Many were particularly upset when authorities suggested Long's crimes were not racially motivated but instead born from a sex addiction, which is not recognized as an official disorder.
But a prosecutor reiterated in comments on Tuesday that Cherokee County investigators saw no evidence of racial bias.
"This was not any kind of hate crime," District Attorney Shannon Wallace said.
According to police, Long shot and killed four people, three of them women and two of Asian descent, at Youngs Asian Massage in Cherokee on March 16. A fifth person was wounded.
Long then drove to Atlanta, where he shot and killed three women at Gold Spa before going across the street to Aromatherapy Spa and fatally shooting another woman. All of the Atlanta victims were of Asian descent.

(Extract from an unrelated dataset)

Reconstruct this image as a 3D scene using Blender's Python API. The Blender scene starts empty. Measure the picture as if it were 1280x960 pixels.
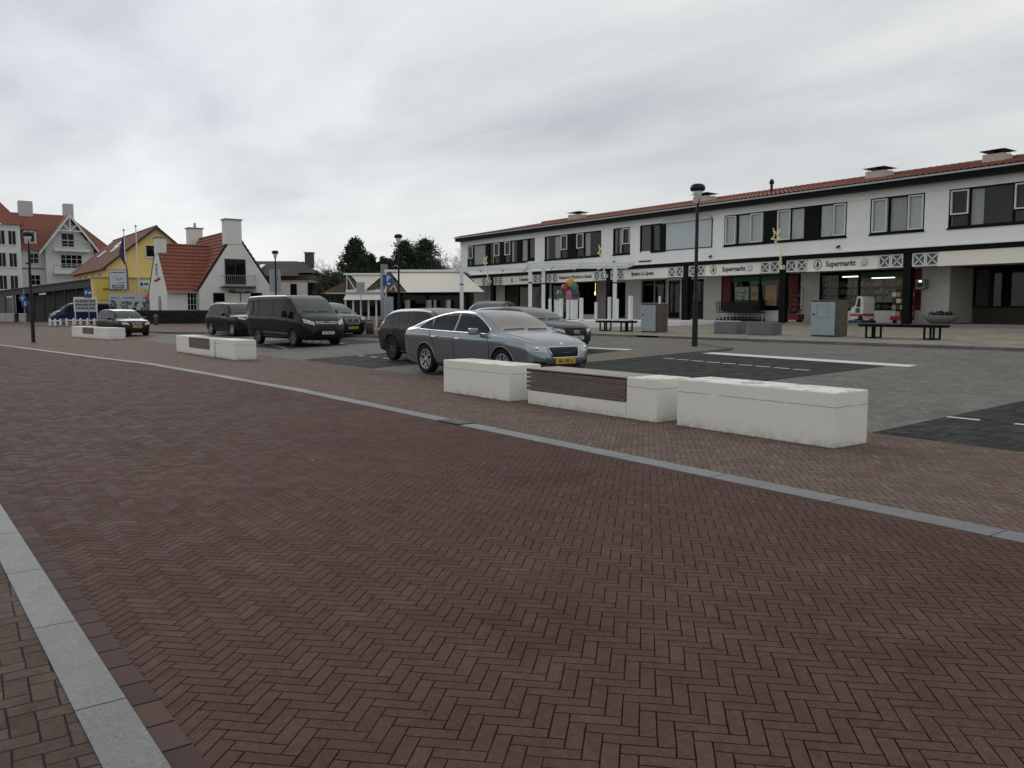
import bpy, bmesh, math, random
from mathutils import Vector, Matrix, noise
from mathutils.bvhtree import BVHTree
random.seed(7)
C = bpy.context.scene.collection
R = math.radians
sc = bpy.context.scene

# ------------------------------------------------------------------ nodes
class NT:
    def __init__(s, nt): s.nt = nt; s.L = nt.links
    def n(s, t, **k):
        nd = s.nt.nodes.new(t)
        for a, b in k.items(): setattr(nd, a, b)
        return nd
    def put(s, sock, v):
        if isinstance(v, bpy.types.NodeSocket): s.L.new(v, sock)
        elif v is not None: sock.default_value = v
    def m(s, op, a, b=None, c=None, clamp=False):
        nd = s.n('ShaderNodeMath', operation=op, use_clamp=clamp)
        for i, v in enumerate((a, b, c)):
            if v is not None: s.put(nd.inputs[i], v)
        return nd.outputs[0]
    def vm(s, op, a, b=None, scale=None):
        nd = s.n('ShaderNodeVectorMath', operation=op)
        s.put(nd.inputs[0], a)
        if b is not None: s.put(nd.inputs[1], b)
        if scale is not None: s.put(nd.inputs['Scale'], scale)
        return nd.outputs[0]
    def xyz(s, v):
        nd = s.n('ShaderNodeSeparateXYZ'); s.put(nd.inputs[0], v); return nd.outputs
    def comb(s, x, y, z):
        nd = s.n('ShaderNodeCombineXYZ')
        for i, v in enumerate((x, y, z)): s.put(nd.inputs[i], v)
        return nd.outputs[0]
    def noise(s, vec, scale, detail=3, rough=.5):
        nd = s.n('ShaderNodeTexNoise'); s.put(nd.inputs['Vector'], vec)
        nd.inputs['Scale'].default_value = scale; nd.inputs['Detail'].default_value = detail
        nd.inputs['Roughness'].default_value = rough
        return nd.outputs['Fac']
    def ramp(s, f, stops, interp='LINEAR'):
        nd = s.n('ShaderNodeValToRGB'); s.put(nd.inputs[0], f)
        e = nd.color_ramp; e.interpolation = interp
        while len(e.elements) < len(stops): e.elements.new(.5)
        for el, (p, c) in zip(e.elements, stops):
            el.position = p; el.color = (c, c, c, 1) if isinstance(c, (int, float)) else (*c, 1)
        return nd.outputs[0]
    def mix(s, f, a, b, blend='MIX'):
        nd = s.n('ShaderNodeMix', data_type='RGBA', blend_type=blend)
        s.put(nd.inputs[0], f)
        for i, v in ((6, a), (7, b)):
            if isinstance(v, tuple) and len(v) == 3: v = (*v, 1)
            s.put(nd.inputs[i], v)
        return nd.outputs[2]
    def bump(s, h, strength, dist):
        nd = s.n('ShaderNodeBump'); s.put(nd.inputs['Height'], h)
        nd.inputs['Strength'].default_value = strength; nd.inputs['Distance'].default_value = dist
        return nd.outputs[0]

MC = {}
def newmat(name):
    m = bpy.data.materials.new(name); m.use_nodes = True
    t = NT(m.node_tree); b = m.node_tree.nodes['Principled BSDF']
    return m, t, b
def mat(name, col, rough=.6, metal=0., var=.12, vs=3., bump=0., bs=40., coat=0., spec=None, emit=None, es=0., dirt=0., dcol=(.05, .045, .035), ds=1.5):
    """plain surface with uneven tone, optional blotches of dirt"""
    if name in MC: return MC[name]
    m, t, b = newmat(name)
    o = t.n('ShaderNodeTexCoord').outputs['Object']
    c = (*col, 1)
    if var > 0:
        f = t.noise(o, vs, 5, .6)
        c = t.mix(f, tuple(x * (1 - var) for x in col), tuple(min(1, x * (1 + var)) for x in col))
    if dirt > 0:
        f = t.ramp(t.noise(o, ds, 8, .7), [(.5, 0.), (.75, 1.)])
        c = t.mix(t.m('MULTIPLY', f, dirt), c, dcol)
    t.put(b.inputs['Base Color'], c)
    b.inputs['Roughness'].default_value = rough; b.inputs['Metallic'].default_value = metal
    if coat: b.inputs['Coat Weight'].default_value = coat; b.inputs['Coat Roughness'].default_value = .03
    if spec is not None: b.inputs['Specular IOR Level'].default_value = spec
    if bump: t.put(b.inputs['Normal'], t.bump(t.noise(o, bs, 4, .6), bump, .02))
    if emit: b.inputs['Emission Color'].default_value = (*emit, 1); b.inputs['Emission Strength'].default_value = es
    MC[name] = m
    return m

def herring(name, w, ang, cols, joint, n=3, rough=.75, patch=.25, bumps=.6, dust=(.2, .17, .14), dustamt=.2):
    """herringbone clinker paving, bricks w by n*w"""
    m, t, b = newmat(name)
    P = t.n('ShaderNodeNewGeometry').outputs['Position']
    mp = t.n('ShaderNodeMapping'); t.put(mp.inputs[0], P)
    mp.inputs['Rotation'].default_value = (0, 0, R(ang)); mp.inputs['Scale'].default_value = (1 / w,) * 3
    V = mp.outputs[0]
    wob = t.n('ShaderNodeTexNoise'); t.put(wob.inputs['Vector'], V); wob.inputs['Scale'].default_value = .28
    V2 = t.vm('ADD', V, t.vm('SCALE', t.vm('SUBTRACT', wob.outputs['Color'], (.5, .5, .5)), scale=.13))
    x, y, _ = t.xyz(V2)
    i, j, fx, fy = t.m('FLOOR', x), t.m('FLOOR', y), t.m('FRACT', x), t.m('FRACT', y)
    mm = t.m('FLOORED_MODULO', t.m('SUBTRACT', i, j), 2. * n)
    H = t.m('LESS_THAN', mm, n - .5)
    nH = t.m('SUBTRACT', 1., H)
    sel = lambda a, c: t.m('ADD', t.m('MULTIPLY', H, a), t.m('MULTIPLY', nH, c))
    along = sel(t.m('ADD', mm, fx), t.m('ADD', t.m('SUBTRACT', 2. * n - 1, mm), fy))
    across = sel(fy, fx)
    idx = sel(t.m('SUBTRACT', i, mm), i)
    idy = sel(j, t.m('ADD', j, t.m('SUBTRACT', mm, float(n))))
    wn = t.n('ShaderNodeTexWhiteNoise', noise_dimensions='3D')
    t.put(wn.inputs['Vector'], t.comb(idx, idy, t.m('MULTIPLY', H, 5.)))
    rv = wn.outputs['Value']; rc = t.xyz(wn.outputs['Color'])
    e = t.m('MINIMUM', t.m('MINIMUM', along, t.m('SUBTRACT', float(n), along)), t.m('MINIMUM', across, t.m('SUBTRACT', 1., across)))
    # joints of uneven width
    jw = t.m('ADD', .012, t.m('MULTIPLY', t.noise(V, .7, 4, .7), .10))
    jm = t.n('ShaderNodeMapRange', interpolation_type='SMOOTHSTEP')
    t.put(jm.inputs[0], e); t.put(jm.inputs[1], t.m('MULTIPLY', jw, .35)); t.put(jm.inputs[2], jw)
    J = jm.outputs[0]
    col = t.ramp(rv, [(0., cols[0]), (.45, cols[1]), (.8, cols[2]), (1., cols[3])])
    big = t.noise(P, .35, 5, .6)
    col = t.mix(t.ramp(big, [(.3, 0.), (.7, patch)]), col, tuple(c * .62 for c in cols[1]))
    mid = t.noise(P, 2.2, 6, .7)
    col = t.mix(t.m('MULTIPLY', t.ramp(mid, [(.45, 0.), (.8, 1.)]), dustamt * 1.6), col, dust)
    stn = t.ramp(t.noise(P, .75, 8, .68), [(.56, 0.), (.68, 1.)]); col = t.mix(t.m('MULTIPLY', stn, .35), col, tuple(c * .45 for c in cols[1]))
    fine = t.noise(P, 160., 3, .7)
    col = t.mix(.55, col, t.ramp(fine, [(.25, .25), (.75, .8)]), 'OVERLAY')
    mot = t.noise(t.vm('ADD', P, t.vm('SCALE', wn.outputs['Color'], scale=3.)), 26., 5, .7)
    col = t.mix(.5, col, t.ramp(mot, [(.3, .3), (.7, .72)]), 'OVERLAY')
    spk = t.ramp(t.noise(P, 48., 2, .5), [(.7, 0.), (.78, 1.)])
    col = t.mix(t.m('MULTIPLY', spk, .35), col, dust)
    sand = t.noise(P, 1.2, 3)
    jc = t.mix(t.ramp(sand, [(.58, 0.), (.8, .4)]), joint, tuple(c * .7 for c in dust))
    col = t.mix(J, jc, col)
    t.put(b.inputs['Base Color'], col)
    t.put(b.inputs['Roughness'], t.m('ADD', rough - .1, t.m('MULTIPLY', rc[1], .2)))
    b.inputs['Specular IOR Level'].default_value = .03
    tilt = t.m('ADD', t.m('MULTIPLY', t.m('SUBTRACT', rc[0], .5), t.m('MULTIPLY', across, .05)), t.m('MULTIPLY', t.m('SUBTRACT', rc[2], .5), t.m('MULTIPLY', along, .02)))
    h = t.m('ADD', t.m('ADD', J, tilt), t.m('ADD', t.m('MULTIPLY', rv, .12), t.m('MULTIPLY', fine, .3)))
    t.put(b.inputs['Normal'], t.bump(h, bumps, .006))
    return m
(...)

The guilty plea and the sentence were part of a deal announced during the court proceeding on Tuesday. McElyea agreed with the prosecutors' recommendation of four life sentences and 35 years of prison time.
Long was indicted on 23 charges related to the Cherokee County shootings, including malicious murder, felony murder and aggravated assault. Though the state said several of the charges will either merge or be vacated by the law, he pleaded guilty to every charge as part of an agreement.
The courtroom was packed with family members of the victims, and Elcias Hernandez Ortiz, a victim whom Long shot in the face but did not kill.
At the judge's prompting, Long spoke of his addiction to pornography and prostitution, and how he wanted to "punish the people" who were the objects of his obsession.
Wallace said the surviving victims and the families of those killed did not want to pursue the death penalty.
"The defendant was merciless in his actions, but the surviving victims and the families of the murdered victims chose to request mercy, preferring that this defendant spend every remaining day of his life in prison faced with the memories of his own monstrosity," she said at a news conference.